**SET PROBLEM**
Every line of the material is to be quoted verbatim, minus the pictures.

**SOURCE EXCERPT**
*****

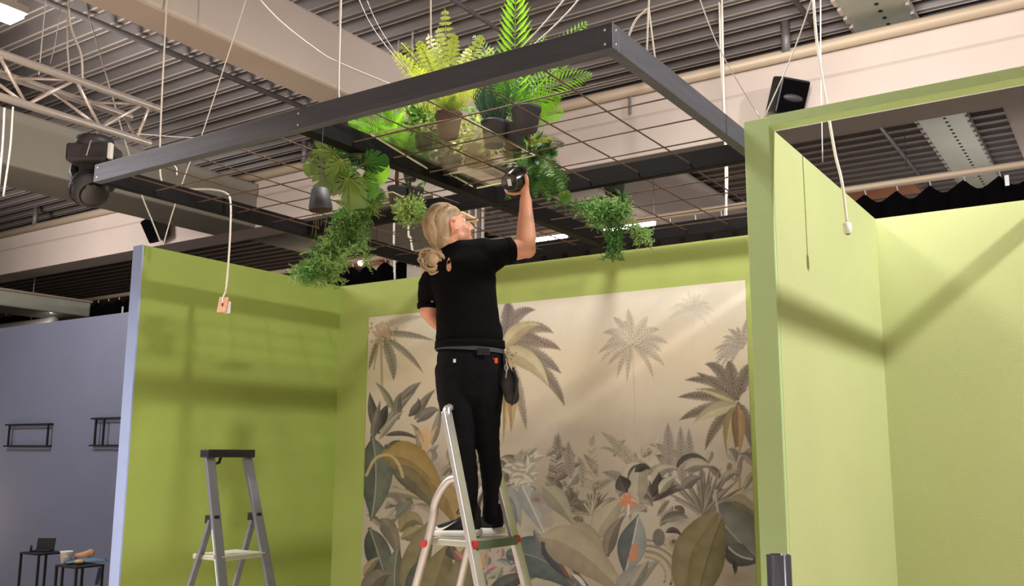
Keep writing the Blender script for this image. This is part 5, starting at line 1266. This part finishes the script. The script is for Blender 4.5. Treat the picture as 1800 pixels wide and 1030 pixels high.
# upside-down hanging pot
c = Q(563, 352, 3.98); t = thing('hanging_pot', c, 'dark flower pot hung upside down on cords beside the monstera', 'pot')
AX = (UP * .99 + NR * -.08).normalized(); MB().lathe(c - AX * .045, AX, [(.050, 0), (.052, .012), (.036, .095), (.001, .096)], 26, False).build('pot', M['pot'], t, True)
MB().lathe(c - AX * .044, AX, [(.048, 0), (.03, .01), (.001, .012)], 20, False).build('soil', M['soil'], t)
MB().tube([c + AX * .05, Vector((c.x, c.y, SZ + .0))], .0018, 5).build('cord', M['darkpl'], t)
for k in range(7):
    a = c - AX * .04 + NR * (-.035 + .012 * k); e = Q(548 + k * 4, 400 + pr2.uniform(-6, 30), 3.98)
    MB().tube([a, (a + e) / 2 + NR * pr2.uniform(-.01, .01), e], .0016, 4).build('root', M['stem'], t)
# trailing asparagus fern
b0 = atz(655, 362, PZ); t = pthing(b0, 'long trailing feathery fern hanging down past the left wall top')
pot(t, b0, .045, .06, .1, M['pot'], rim=False); DG = 4.55
def spray(p0, p1, m, t, n=9, spread=.03, L=.05, lf=.012, w=.0035):
    mb = MB(); P = bez(p0, (p0 + p1) / 2 + NR * pr2.uniform(-spread, spread) + UP * .01, p1, n); mb.tube(P, .0012, 3)
    for k in range(1, n):
        for _ in range(7):
            d = Vector((pr2.gauss(0, 1), pr2.gauss(0, 1), pr2.gauss(0, .8) - .2)).normalized(); a = P[k].lerp(P[k - 1], pr2.random()); l = 1.15 * L * pr2.uniform(.5, 1)
            for j in range(5):
                b_ = a + d * l * (j + 1) / 5; e = (d + Vector((pr2.uniform(-1, 1), pr2.uniform(-1, 1), pr2.uniform(-1, 1)))).normalized(); u = e.cross(NF).normalized() * w
                i = len(mb.v); mb.v += [tuple(b_ - u), tuple(b_ + u), tuple(b_ + e * lf)]; mb.f.append((i, i + 1, i + 2))
            i = len(mb.v); u = d.cross(NF).normalized() * .0012; mb.v += [tuple(a - u), tuple(a + u), tuple(a + d * l)]; mb.f.append((i, i + 1, i + 2))
    return mb.build('spray', m, t)
path = [(655, 350), (636, 362), (614, 380), (600, 405), (592, 430), (585, 452), (570, 470), (552, 484), (532, 484)]
for k in range(84):
    i = pr2.choice((0, 1, 1, 2, 2, 3, 3, 4, 4, 5, 5, 6, 7)); j = min(len(path) - 1, i + pr2.choice((1, 2)))
    sp = (22, 26, 30, 34, 34, 34, 30, 20, 12)[i]
    p0 = Q(path[i][0] + pr2.gauss(0, sp * .45), path[i][1] + pr2.gauss(0, 6), DG + pr2.uniform(-.06, .06)); p1 = Q(path[j][0] + pr2.gauss(0, sp * .6), path[j][1] + pr2.gauss(0, 8), DG + pr2.uniform(-.07, .07))
    spray(p0, p1, M['leaf_soft'] if k % 3 else M['leaf_mid'], t)
for k in range(8): spray(Q(560 + pr2.uniform(-20, 40), 465, DG), Q(575 + pr2.uniform(-45, 30), 497 + pr2.uniform(-6, 8), DG), M['leaf_soft'], t, 6, .02, .035)
for k in range(6): spray(Q(640, 350, DG), Q(655 + pr2.uniform(-15, 25), 340 + pr2.uniform(-14, 10), DG), M['leaf_soft'], t, 6, .02, .04)
for k in range(5): MB().tube([b0 + UP * .05, Q(640 - 4 * k, 358, DG), Q(*path[3 + k % 4], DG)], .002, 4).build('stem', M['leaf_soft'], t)
# boxwood ball
b0 = atz(720, 390, PZ); D_ = 4.9; c = Q(720, 371, D_); b0 = Vector((c.x, c.y, PZ)); t = pthing(b0, 'round bushy little plant with pale tips beside her head')
pot(t, b0, .03, .042, .06, M['pot'], rim=False)
bush(t, c, .082, 420, M['leaf_soft'], .026, .014, flat=.75); bush(t, c + UP * .01, .088, 160, M['leaf_cream'], .02, .010, flat=.75); MB().tube([b0 + UP * .05, c], .006, 6).build('stem', M['stem'], t)
# big sword fern right of the held pot
b0 = Q(925, 262, 4.1); b0.z = PZ; t = pthing(b0, 'large dark green sword fern spilling through the mesh right of the held pot')
pot(t, b0, .05, .065, .11, M['pot']); c = Q(932, 268, 4.62)
for k in range(54):
    x = 950 + pr2.gauss(0, 26); y = 310 + pr2.gauss(0, 26); x = min(1000, max(918, x)); y = min(356, max(235, y))
    x0 = 925 + (x - 925) * .35 + pr2.gauss(0, 6); y0 = 265 + (y - 265) * .3 + pr2.gauss(0, 8)
    feather(Q(x0, y0, 4.62 + pr2.uniform(-.05, .05)), Q(x, y, 4.62 + pr2.uniform(-.10, .12)), (M['leaf_mid'], M['leaf_dark'], M['leaf_mid'], M['leaf_soft'])[k % 4], t, .04, 11, .07, 6, .0075, face=NF + UP * .3)
for (x, y) in ((1002, 318), (998, 334), (985, 346), (962, 352), (892, 352), (942, 350)): feather(Q(935, 300, 4.6), Q(x, y, 4.6), M['leaf_mid'], t, .05, 12, .065, 6, .008, face=NF + UP * .3)
for (x, y) in ((978, 242), (966, 250), (948, 236), (935, 246)): feather(Q(925, 258, 4.45), Q(x, y, 4.45), M['leaf_fern'], t, .03, 10, .05, 5, .011)
for (x, y, s) in ((992, 340, .06), (985, 325, .045)): mleaf(Q(x, y, 4.55), s, -NF, NR * .3 - UP, M['leaf_mid'], t, cut=0)
MB().tube([b0 + UP * .08, c], .008, 6).build('stem', M['stem'], t)
bush(t, Q(928, 275, 4.65), .10, 300, M['leaf_dark'], .06, .02)
# hanging fern at the right back bay
b0 = atz(1080, 390, PZ); DH = 5.15; b0 = Q(1080, 378, DH); b0.z = PZ; t = pthing(b0, 'light green asparagus fern standing in the back right bay, trailing below the frame')
pot(t, b0, .05, .068, .1, M['pot'])
for k in range(40):
    spray(Q(1070 + pr2.gauss(0, 10), 375, DH), Q(1068 + pr2.gauss(0, 26), 366 + pr2.gauss(0, 16), DH + pr2.uniform(-.1, .1)), M['leaf_soft'] if k % 2 else M['leaf_mid'], t, 7, .03, .06, .015, .004)
for k in range(10): spray(Q(1080 + pr2.gauss(0, 8), 395, DH), Q(1079 + pr2.gauss(0, 8), 445 + pr2.uniform(-10, 18), DH), M['leaf_mid'], t, 8, .02, .035)
for k in range(9): spray(Q(1112, 400, DH), Q(1134 + pr2.gauss(0, 9), 422 + pr2.gauss(0, 9), DH), M['leaf_soft'], t, 6, .02, .045)
# small fern of the held pot
c = PCN + PAX * .06
for (x, y) in ((905, 346), (888, 352), (912, 280), (925, 275), (940, 300), (950, 290)):
    frond(c, Q(x, y, 4.55), M['leaf_mid'], HELD, .03, 12, .04, .009)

*****

**EXPECTED OUTPUT**
Keep writing the Blender script for this image. This is part 5, starting at line 1266. This part finishes the script. The script is for Blender 4.5. Treat the picture as 1800 pixels wide and 1030 pixels high.
# upside-down hanging pot
c = Q(563, 352, 3.98); t = thing('hanging_pot', c, 'dark flower pot hung upside down on cords beside the monstera', 'pot')
AX = (UP * .99 + NR * -.08).normalized(); MB().lathe(c - AX * .045, AX, [(.050, 0), (.052, .012), (.036, .095), (.001, .096)], 26, False).build('pot', M['pot'], t, True)
MB().lathe(c - AX * .044, AX, [(.048, 0), (.03, .01), (.001, .012)], 20, False).build('soil', M['soil'], t)
MB().tube([c + AX * .05, Vector((c.x, c.y, SZ + .0))], .0018, 5).build('cord', M['darkpl'], t)
for k in range(7):
    a = c - AX * .04 + NR * (-.035 + .012 * k); e = Q(548 + k * 4, 400 + pr2.uniform(-6, 30), 3.98)
    MB().tube([a, (a + e) / 2 + NR * pr2.uniform(-.01, .01), e], .0016, 4).build('root', M['stem'], t)
# trailing asparagus fern
b0 = atz(655, 362, PZ); t = pthing(b0, 'long trailing feathery fern hanging down past the left wall top')
pot(t, b0, .045, .06, .1, M['pot'], rim=False); DG = 4.55
def spray(p0, p1, m, t, n=9, spread=.03, L=.05, lf=.012, w=.0035):
    mb = MB(); P = bez(p0, (p0 + p1) / 2 + NR * pr2.uniform(-spread, spread) + UP * .01, p1, n); mb.tube(P, .0012, 3)
    for k in range(1, n):
        for _ in range(7):
            d = Vector((pr2.gauss(0, 1), pr2.gauss(0, 1), pr2.gauss(0, .8) - .2)).normalized(); a = P[k].lerp(P[k - 1], pr2.random()); l = 1.15 * L * pr2.uniform(.5, 1)
            for j in range(5):
                b_ = a + d * l * (j + 1) / 5; e = (d + Vector((pr2.uniform(-1, 1), pr2.uniform(-1, 1), pr2.uniform(-1, 1)))).normalized(); u = e.cross(NF).normalized() * w
                i = len(mb.v); mb.v += [tuple(b_ - u), tuple(b_ + u), tuple(b_ + e * lf)]; mb.f.append((i, i + 1, i + 2))
            i = len(mb.v); u = d.cross(NF).normalized() * .0012; mb.v += [tuple(a - u), tuple(a + u), tuple(a + d * l)]; mb.f.append((i, i + 1, i + 2))
    return mb.build('spray', m, t)
path = [(655, 350), (636, 362), (614, 380), (600, 405), (592, 430), (585, 452), (570, 470), (552, 484), (532, 484)]
for k in range(84):
    i = pr2.choice((0, 1, 1, 2, 2, 3, 3, 4, 4, 5, 5, 6, 7)); j = min(len(path) - 1, i + pr2.choice((1, 2)))
    sp = (22, 26, 30, 34, 34, 34, 30, 20, 12)[i]
    p0 = Q(path[i][0] + pr2.gauss(0, sp * .45), path[i][1] + pr2.gauss(0, 6), DG + pr2.uniform(-.06, .06)); p1 = Q(path[j][0] + pr2.gauss(0, sp * .6), path[j][1] + pr2.gauss(0, 8), DG + pr2.uniform(-.07, .07))
    spray(p0, p1, M['leaf_soft'] if k % 3 else M['leaf_mid'], t)
for k in range(8): spray(Q(560 + pr2.uniform(-20, 40), 465, DG), Q(575 + pr2.uniform(-45, 30), 497 + pr2.uniform(-6, 8), DG), M['leaf_soft'], t, 6, .02, .035)
for k in range(6): spray(Q(640, 350, DG), Q(655 + pr2.uniform(-15, 25), 340 + pr2.uniform(-14, 10), DG), M['leaf_soft'], t, 6, .02, .04)
for k in range(5): MB().tube([b0 + UP * .05, Q(640 - 4 * k, 358, DG), Q(*path[3 + k % 4], DG)], .002, 4).build('stem', M['leaf_soft'], t)
# boxwood ball
b0 = atz(720, 390, PZ); D_ = 4.9; c = Q(720, 371, D_); b0 = Vector((c.x, c.y, PZ)); t = pthing(b0, 'round bushy little plant with pale tips beside her head')
pot(t, b0, .03, .042, .06, M['pot'], rim=False)
bush(t, c, .082, 420, M['leaf_soft'], .026, .014, flat=.75); bush(t, c + UP * .01, .088, 160, M['leaf_cream'], .02, .010, flat=.75); MB().tube([b0 + UP * .05, c], .006, 6).build('stem', M['stem'], t)
# big sword fern right of the held pot
b0 = Q(925, 262, 4.1); b0.z = PZ; t = pthing(b0, 'large dark green sword fern spilling through the mesh right of the held pot')
pot(t, b0, .05, .065, .11, M['pot']); c = Q(932, 268, 4.62)
for k in range(54):
    x = 950 + pr2.gauss(0, 26); y = 310 + pr2.gauss(0, 26); x = min(1000, max(918, x)); y = min(356, max(235, y))
    x0 = 925 + (x - 925) * .35 + pr2.gauss(0, 6); y0 = 265 + (y - 265) * .3 + pr2.gauss(0, 8)
    feather(Q(x0, y0, 4.62 + pr2.uniform(-.05, .05)), Q(x, y, 4.62 + pr2.uniform(-.10, .12)), (M['leaf_mid'], M['leaf_dark'], M['leaf_mid'], M['leaf_soft'])[k % 4], t, .04, 11, .07, 6, .0075, face=NF + UP * .3)
for (x, y) in ((1002, 318), (998, 334), (985, 346), (962, 352), (892, 352), (942, 350)): feather(Q(935, 300, 4.6), Q(x, y, 4.6), M['leaf_mid'], t, .05, 12, .065, 6, .008, face=NF + UP * .3)
for (x, y) in ((978, 242), (966, 250), (948, 236), (935, 246)): feather(Q(925, 258, 4.45), Q(x, y, 4.45), M['leaf_fern'], t, .03, 10, .05, 5, .011)
for (x, y, s) in ((992, 340, .06), (985, 325, .045)): mleaf(Q(x, y, 4.55), s, -NF, NR * .3 - UP, M['leaf_mid'], t, cut=0)
MB().tube([b0 + UP * .08, c], .008, 6).build('stem', M['stem'], t)
bush(t, Q(928, 275, 4.65), .10, 300, M['leaf_dark'], .06, .02)
# hanging fern at the right back bay
b0 = atz(1080, 390, PZ); DH = 5.15; b0 = Q(1080, 378, DH); b0.z = PZ; t = pthing(b0, 'light green asparagus fern standing in the back right bay, trailing below the frame')
pot(t, b0, .05, .068, .1, M['pot'])
for k in range(40):
    spray(Q(1070 + pr2.gauss(0, 10), 375, DH), Q(1068 + pr2.gauss(0, 26), 366 + pr2.gauss(0, 16), DH + pr2.uniform(-.1, .1)), M['leaf_soft'] if k % 2 else M['leaf_mid'], t, 7, .03, .06, .015, .004)
for k in range(10): spray(Q(1080 + pr2.gauss(0, 8), 395, DH), Q(1079 + pr2.gauss(0, 8), 445 + pr2.uniform(-10, 18), DH), M['leaf_mid'], t, 8, .02, .035)
for k in range(9): spray(Q(1112, 400, DH), Q(1134 + pr2.gauss(0, 9), 422 + pr2.gauss(0, 9), DH), M['leaf_soft'], t, 6, .02, .045)
# small fern of the held pot
c = PCN + PAX * .06
for (x, y) in ((905, 346), (888, 352), (912, 280), (925, 275), (940, 300), (950, 290)):
    frond(c, Q(x, y, 4.55), M['leaf_mid'], HELD, .03, 12, .04, .009)